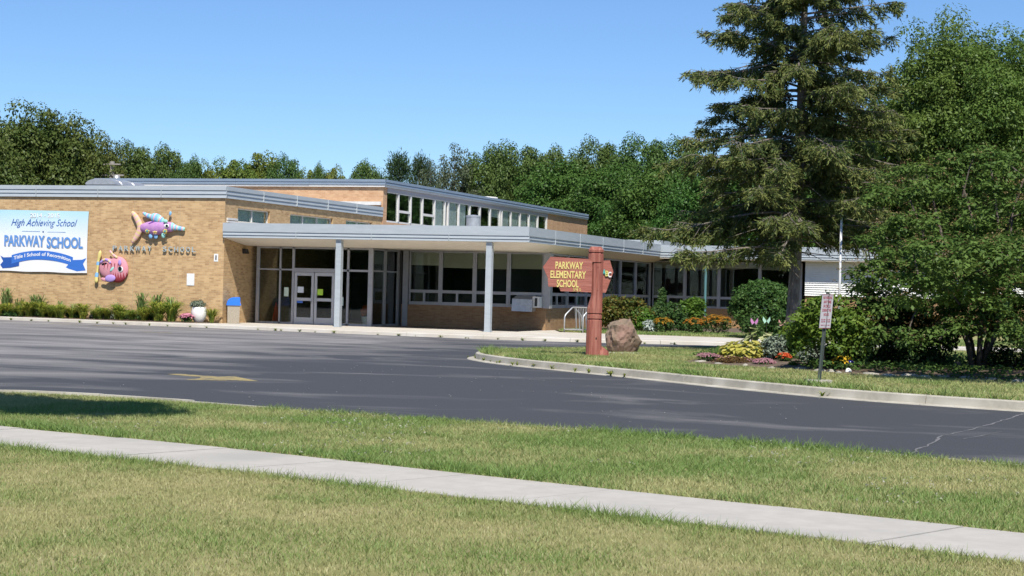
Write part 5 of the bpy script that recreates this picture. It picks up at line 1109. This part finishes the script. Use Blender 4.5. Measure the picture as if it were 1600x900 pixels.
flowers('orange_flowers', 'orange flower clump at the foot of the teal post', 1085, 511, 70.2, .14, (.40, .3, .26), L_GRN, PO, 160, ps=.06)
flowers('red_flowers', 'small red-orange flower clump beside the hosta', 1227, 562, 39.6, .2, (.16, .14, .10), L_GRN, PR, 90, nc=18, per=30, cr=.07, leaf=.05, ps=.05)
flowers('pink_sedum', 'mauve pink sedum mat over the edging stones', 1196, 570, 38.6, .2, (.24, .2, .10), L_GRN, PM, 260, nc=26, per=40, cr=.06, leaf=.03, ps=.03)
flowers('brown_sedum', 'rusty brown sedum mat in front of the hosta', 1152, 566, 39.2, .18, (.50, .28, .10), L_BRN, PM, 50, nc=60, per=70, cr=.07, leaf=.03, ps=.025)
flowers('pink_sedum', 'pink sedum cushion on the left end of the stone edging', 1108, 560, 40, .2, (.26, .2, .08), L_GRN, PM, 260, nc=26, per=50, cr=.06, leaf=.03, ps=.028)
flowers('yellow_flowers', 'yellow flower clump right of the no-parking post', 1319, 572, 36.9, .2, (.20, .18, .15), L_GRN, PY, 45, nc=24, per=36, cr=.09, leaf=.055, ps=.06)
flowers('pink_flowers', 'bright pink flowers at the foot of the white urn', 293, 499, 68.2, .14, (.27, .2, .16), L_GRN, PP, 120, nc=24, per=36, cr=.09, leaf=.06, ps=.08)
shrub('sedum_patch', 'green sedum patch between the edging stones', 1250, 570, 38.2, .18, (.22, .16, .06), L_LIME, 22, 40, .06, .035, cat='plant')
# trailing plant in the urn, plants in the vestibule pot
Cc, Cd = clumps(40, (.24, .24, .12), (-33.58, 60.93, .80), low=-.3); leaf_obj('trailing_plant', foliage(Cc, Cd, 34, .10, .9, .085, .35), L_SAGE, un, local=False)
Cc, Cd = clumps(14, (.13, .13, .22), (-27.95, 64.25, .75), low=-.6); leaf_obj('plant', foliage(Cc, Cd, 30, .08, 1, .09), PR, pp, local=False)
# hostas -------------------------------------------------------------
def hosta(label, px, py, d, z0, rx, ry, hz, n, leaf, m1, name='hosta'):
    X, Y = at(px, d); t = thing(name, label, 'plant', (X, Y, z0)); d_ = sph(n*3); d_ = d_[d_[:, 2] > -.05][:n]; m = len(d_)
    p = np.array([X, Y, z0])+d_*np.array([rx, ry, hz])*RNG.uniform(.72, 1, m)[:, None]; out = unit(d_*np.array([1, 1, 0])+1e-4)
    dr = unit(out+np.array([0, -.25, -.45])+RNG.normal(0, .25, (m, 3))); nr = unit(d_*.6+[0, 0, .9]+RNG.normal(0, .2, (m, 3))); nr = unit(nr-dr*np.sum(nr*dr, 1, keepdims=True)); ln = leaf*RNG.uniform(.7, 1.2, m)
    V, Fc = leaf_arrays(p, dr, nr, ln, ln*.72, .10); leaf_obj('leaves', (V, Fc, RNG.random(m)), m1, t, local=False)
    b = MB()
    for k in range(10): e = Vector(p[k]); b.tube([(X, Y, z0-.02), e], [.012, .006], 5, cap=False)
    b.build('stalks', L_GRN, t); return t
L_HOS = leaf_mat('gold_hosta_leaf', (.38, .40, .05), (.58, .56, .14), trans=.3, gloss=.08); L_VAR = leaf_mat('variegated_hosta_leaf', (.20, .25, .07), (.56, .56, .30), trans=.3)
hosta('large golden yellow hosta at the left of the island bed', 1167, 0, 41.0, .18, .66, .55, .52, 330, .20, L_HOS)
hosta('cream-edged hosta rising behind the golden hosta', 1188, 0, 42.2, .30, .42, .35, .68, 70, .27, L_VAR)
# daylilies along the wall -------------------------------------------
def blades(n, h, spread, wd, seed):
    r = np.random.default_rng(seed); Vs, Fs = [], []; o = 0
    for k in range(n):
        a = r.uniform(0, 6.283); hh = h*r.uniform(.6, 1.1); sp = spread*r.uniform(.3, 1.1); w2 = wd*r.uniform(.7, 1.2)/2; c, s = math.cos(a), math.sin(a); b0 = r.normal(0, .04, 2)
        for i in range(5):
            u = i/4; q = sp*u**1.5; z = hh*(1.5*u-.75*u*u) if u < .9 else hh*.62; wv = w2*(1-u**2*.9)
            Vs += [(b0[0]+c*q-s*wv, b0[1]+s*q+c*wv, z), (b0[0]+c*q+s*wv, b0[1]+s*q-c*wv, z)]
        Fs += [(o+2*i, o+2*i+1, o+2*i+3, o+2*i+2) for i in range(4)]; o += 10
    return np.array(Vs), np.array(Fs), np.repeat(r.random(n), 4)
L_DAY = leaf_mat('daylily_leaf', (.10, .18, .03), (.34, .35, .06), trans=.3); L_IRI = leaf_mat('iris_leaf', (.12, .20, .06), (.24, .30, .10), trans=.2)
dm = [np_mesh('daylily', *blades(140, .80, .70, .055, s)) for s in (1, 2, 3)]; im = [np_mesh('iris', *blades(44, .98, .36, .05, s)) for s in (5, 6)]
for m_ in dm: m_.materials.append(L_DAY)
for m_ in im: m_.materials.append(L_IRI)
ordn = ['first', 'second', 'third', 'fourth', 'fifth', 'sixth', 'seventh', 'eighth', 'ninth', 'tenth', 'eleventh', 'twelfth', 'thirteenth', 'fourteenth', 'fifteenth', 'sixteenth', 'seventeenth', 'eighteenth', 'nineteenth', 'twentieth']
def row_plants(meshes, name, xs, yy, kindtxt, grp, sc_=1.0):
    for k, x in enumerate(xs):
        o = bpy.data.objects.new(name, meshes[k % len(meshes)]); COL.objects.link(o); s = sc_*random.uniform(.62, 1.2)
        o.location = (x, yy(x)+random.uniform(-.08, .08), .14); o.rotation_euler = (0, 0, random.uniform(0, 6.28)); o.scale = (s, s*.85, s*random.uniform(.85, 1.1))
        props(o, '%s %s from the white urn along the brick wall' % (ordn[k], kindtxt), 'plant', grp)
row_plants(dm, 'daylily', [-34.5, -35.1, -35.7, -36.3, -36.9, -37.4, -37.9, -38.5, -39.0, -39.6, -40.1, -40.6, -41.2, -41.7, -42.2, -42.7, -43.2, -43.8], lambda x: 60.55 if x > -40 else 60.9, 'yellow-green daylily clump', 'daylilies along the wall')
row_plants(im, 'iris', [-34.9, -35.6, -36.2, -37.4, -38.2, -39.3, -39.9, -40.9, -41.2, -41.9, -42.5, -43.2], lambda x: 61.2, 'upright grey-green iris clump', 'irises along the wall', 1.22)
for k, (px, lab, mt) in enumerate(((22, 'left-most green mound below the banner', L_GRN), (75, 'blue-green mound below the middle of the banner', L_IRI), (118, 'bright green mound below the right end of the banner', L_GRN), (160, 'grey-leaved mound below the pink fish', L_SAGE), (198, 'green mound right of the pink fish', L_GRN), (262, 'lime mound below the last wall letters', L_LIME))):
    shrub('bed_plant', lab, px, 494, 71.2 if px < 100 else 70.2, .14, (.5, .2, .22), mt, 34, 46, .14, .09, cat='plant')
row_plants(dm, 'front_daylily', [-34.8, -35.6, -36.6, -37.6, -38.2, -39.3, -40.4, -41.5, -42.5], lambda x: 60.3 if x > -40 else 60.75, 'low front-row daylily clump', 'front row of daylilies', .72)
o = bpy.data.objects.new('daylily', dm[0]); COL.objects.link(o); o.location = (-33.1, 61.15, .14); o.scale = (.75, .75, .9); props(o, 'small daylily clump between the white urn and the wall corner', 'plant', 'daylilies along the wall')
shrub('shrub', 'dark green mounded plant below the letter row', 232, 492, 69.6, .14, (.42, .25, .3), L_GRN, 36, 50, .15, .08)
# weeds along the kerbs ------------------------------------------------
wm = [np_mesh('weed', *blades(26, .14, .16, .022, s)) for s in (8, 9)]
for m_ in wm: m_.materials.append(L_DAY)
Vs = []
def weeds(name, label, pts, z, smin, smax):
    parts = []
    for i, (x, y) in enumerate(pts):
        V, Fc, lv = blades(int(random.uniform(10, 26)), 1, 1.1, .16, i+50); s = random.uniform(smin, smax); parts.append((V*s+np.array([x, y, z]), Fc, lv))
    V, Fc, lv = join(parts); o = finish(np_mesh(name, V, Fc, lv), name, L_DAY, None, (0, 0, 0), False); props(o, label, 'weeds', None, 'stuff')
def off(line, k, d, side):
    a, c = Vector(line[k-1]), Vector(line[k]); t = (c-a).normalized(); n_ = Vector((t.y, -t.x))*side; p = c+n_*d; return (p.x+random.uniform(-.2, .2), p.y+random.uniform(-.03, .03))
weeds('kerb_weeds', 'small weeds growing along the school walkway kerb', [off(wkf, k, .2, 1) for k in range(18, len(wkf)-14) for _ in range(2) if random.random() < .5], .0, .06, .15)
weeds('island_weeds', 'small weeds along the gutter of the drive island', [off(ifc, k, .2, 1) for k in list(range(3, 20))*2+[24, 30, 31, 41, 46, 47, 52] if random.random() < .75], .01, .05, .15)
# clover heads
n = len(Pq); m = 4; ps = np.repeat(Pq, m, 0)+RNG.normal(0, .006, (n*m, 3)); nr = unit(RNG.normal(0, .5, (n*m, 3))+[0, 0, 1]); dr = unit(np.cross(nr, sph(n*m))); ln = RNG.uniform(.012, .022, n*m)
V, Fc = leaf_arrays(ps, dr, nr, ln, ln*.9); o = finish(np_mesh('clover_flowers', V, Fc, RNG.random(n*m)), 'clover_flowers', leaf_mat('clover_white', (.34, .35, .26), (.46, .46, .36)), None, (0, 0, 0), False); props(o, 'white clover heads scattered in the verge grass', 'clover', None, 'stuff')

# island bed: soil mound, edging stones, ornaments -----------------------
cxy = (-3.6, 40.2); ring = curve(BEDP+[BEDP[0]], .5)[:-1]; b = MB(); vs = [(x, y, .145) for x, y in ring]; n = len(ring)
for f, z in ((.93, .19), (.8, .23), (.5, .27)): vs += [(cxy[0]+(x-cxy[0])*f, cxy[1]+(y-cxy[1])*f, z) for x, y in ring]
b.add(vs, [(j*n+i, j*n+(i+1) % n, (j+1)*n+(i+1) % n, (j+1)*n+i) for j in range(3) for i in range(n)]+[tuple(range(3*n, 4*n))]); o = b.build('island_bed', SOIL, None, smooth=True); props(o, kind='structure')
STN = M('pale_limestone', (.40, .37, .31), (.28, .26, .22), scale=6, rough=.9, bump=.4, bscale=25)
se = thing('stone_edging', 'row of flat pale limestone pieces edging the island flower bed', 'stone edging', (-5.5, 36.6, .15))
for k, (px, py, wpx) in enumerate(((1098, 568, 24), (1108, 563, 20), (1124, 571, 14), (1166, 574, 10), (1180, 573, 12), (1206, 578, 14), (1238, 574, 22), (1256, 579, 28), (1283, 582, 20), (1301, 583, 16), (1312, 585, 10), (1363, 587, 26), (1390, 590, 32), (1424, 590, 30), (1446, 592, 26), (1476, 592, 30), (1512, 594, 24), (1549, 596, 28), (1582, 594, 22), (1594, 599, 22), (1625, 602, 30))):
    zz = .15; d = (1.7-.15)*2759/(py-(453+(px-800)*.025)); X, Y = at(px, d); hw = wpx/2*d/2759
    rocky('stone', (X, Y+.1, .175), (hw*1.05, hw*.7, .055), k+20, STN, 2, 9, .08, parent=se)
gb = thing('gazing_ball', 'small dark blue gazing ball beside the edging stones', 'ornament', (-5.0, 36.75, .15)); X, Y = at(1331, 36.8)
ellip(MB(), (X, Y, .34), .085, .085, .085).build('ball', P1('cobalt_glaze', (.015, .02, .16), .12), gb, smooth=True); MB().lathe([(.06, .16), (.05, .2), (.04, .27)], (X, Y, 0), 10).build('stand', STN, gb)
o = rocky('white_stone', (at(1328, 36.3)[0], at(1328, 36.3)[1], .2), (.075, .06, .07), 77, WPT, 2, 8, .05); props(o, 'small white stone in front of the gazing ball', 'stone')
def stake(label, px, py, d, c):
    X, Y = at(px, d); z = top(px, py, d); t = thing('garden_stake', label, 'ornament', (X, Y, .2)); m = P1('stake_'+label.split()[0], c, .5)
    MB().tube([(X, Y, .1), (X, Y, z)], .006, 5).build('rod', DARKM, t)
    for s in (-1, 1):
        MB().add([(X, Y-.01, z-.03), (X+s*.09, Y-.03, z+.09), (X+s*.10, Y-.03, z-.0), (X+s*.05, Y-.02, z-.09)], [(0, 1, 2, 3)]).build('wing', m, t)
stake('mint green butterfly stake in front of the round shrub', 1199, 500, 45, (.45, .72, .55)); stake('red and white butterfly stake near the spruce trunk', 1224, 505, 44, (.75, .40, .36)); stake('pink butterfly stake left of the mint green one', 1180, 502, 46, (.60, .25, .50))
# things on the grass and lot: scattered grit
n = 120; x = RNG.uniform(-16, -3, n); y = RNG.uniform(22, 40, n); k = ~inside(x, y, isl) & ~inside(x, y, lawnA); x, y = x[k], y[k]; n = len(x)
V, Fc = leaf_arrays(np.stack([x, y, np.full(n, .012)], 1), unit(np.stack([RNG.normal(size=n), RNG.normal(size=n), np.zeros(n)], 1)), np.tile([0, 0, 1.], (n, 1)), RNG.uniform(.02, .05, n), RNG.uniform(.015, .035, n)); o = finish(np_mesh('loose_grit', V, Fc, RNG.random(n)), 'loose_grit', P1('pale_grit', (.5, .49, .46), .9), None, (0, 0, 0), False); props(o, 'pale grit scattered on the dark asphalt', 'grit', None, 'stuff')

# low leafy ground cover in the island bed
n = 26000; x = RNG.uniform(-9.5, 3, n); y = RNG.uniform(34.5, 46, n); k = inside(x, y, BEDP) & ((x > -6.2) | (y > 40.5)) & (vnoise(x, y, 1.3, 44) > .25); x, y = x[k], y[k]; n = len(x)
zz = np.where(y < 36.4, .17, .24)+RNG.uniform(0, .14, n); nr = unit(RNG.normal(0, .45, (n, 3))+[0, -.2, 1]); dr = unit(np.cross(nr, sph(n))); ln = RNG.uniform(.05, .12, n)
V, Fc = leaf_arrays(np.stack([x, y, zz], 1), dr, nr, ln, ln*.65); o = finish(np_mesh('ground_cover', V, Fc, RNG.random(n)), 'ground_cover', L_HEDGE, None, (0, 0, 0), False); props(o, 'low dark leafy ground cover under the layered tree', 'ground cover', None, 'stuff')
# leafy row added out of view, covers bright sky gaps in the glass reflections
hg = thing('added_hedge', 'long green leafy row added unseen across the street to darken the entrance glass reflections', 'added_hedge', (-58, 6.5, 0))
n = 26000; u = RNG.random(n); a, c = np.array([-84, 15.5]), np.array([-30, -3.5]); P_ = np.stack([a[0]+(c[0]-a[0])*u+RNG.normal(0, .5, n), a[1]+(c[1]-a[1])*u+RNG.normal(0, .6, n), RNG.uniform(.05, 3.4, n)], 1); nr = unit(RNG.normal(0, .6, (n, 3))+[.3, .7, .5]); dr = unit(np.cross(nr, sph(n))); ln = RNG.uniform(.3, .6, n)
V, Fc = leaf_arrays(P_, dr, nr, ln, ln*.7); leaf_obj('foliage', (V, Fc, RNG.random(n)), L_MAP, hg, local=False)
---
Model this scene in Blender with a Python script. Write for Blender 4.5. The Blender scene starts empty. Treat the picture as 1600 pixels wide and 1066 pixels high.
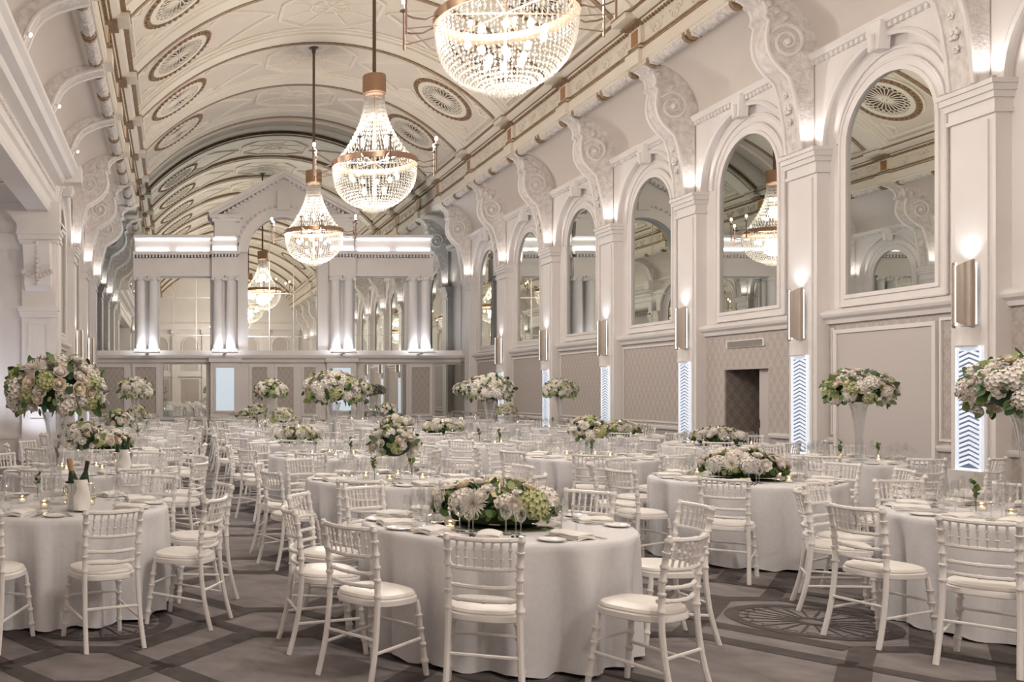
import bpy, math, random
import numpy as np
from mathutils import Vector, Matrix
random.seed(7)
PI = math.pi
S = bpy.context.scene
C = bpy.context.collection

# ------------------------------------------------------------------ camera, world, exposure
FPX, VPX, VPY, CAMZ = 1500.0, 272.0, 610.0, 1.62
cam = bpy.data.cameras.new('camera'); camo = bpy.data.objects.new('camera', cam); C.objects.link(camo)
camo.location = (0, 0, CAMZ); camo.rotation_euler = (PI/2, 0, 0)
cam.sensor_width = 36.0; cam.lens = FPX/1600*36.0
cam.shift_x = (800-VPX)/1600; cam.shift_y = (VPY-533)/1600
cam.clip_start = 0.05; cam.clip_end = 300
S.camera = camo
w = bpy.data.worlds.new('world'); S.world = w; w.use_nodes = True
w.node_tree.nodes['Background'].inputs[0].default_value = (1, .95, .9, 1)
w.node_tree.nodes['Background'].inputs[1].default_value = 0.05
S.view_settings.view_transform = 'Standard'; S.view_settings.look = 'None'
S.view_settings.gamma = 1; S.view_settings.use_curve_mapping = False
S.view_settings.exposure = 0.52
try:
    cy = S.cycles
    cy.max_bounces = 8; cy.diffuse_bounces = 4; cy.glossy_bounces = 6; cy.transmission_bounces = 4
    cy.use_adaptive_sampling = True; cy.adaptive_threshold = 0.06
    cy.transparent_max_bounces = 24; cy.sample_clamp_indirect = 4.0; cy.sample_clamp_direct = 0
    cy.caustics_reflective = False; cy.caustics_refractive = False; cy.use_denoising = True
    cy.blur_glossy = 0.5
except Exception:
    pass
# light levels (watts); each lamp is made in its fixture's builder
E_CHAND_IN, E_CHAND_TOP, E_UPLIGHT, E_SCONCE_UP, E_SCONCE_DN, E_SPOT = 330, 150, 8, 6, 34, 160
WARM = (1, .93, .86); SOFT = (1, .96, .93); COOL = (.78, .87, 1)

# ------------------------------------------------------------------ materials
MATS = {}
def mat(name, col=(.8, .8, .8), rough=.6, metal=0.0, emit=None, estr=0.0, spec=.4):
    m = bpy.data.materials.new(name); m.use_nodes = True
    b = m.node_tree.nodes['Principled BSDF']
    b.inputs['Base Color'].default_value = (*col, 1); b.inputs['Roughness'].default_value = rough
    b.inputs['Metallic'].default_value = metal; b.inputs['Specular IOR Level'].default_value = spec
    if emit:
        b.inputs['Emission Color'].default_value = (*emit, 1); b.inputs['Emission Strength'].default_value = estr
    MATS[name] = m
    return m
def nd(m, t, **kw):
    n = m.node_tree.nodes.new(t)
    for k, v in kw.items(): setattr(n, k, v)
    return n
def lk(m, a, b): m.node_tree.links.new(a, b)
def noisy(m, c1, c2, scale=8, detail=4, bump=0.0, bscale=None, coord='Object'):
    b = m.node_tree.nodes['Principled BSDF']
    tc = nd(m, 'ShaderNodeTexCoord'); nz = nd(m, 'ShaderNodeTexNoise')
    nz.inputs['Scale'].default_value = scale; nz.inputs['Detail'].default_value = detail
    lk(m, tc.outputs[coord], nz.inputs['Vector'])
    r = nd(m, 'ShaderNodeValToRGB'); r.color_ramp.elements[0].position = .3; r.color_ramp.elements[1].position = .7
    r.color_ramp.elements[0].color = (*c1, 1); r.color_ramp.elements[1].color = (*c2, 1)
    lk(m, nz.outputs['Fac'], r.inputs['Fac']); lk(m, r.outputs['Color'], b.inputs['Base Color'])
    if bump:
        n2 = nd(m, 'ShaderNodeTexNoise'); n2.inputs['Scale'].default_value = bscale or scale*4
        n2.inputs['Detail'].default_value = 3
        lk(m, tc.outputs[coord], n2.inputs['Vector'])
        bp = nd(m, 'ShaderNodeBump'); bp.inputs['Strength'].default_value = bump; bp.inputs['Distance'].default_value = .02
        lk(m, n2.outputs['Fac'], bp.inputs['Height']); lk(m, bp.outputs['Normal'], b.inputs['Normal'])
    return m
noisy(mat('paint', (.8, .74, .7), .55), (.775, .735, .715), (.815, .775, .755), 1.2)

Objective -
Extract and reproduce exactly the lines opening with the line containing "cover', None, 'stuff')" and closing with the line containing "V, Fc = leaf_arrays(P_, dr, nr, ln, ln*.7);", inclusive.

Solution for this task -
V, Fc = leaf_arrays(np.stack([x, y, zz], 1), dr, nr, ln, ln*.65); o = finish(np_mesh('ground_cover', V, Fc, RNG.random(n)), 'ground_cover', L_HEDGE, None, (0, 0, 0), False); props(o, 'low dark leafy ground cover under the layered tree', 'ground cover', None, 'stuff')
# leafy row added out of view, covers bright sky gaps in the glass reflections
hg = thing('added_hedge', 'long green leafy row added unseen across the street to darken the entrance glass reflections', 'added_hedge', (-58, 6.5, 0))
n = 26000; u = RNG.random(n); a, c = np.array([-84, 15.5]), np.array([-30, -3.5]); P_ = np.stack([a[0]+(c[0]-a[0])*u+RNG.normal(0, .5, n), a[1]+(c[1]-a[1])*u+RNG.normal(0, .6, n), RNG.uniform(.05, 3.4, n)], 1); nr = unit(RNG.normal(0, .6, (n, 3))+[.3, .7, .5]); dr = unit(np.cross(nr, sph(n))); ln = RNG.uniform(.3, .6, n)
V, Fc = leaf_arrays(P_, dr, nr, ln, ln*.7); leaf_obj('foliage', (V, Fc, RNG.random(n)), L_MAP, hg, local=False)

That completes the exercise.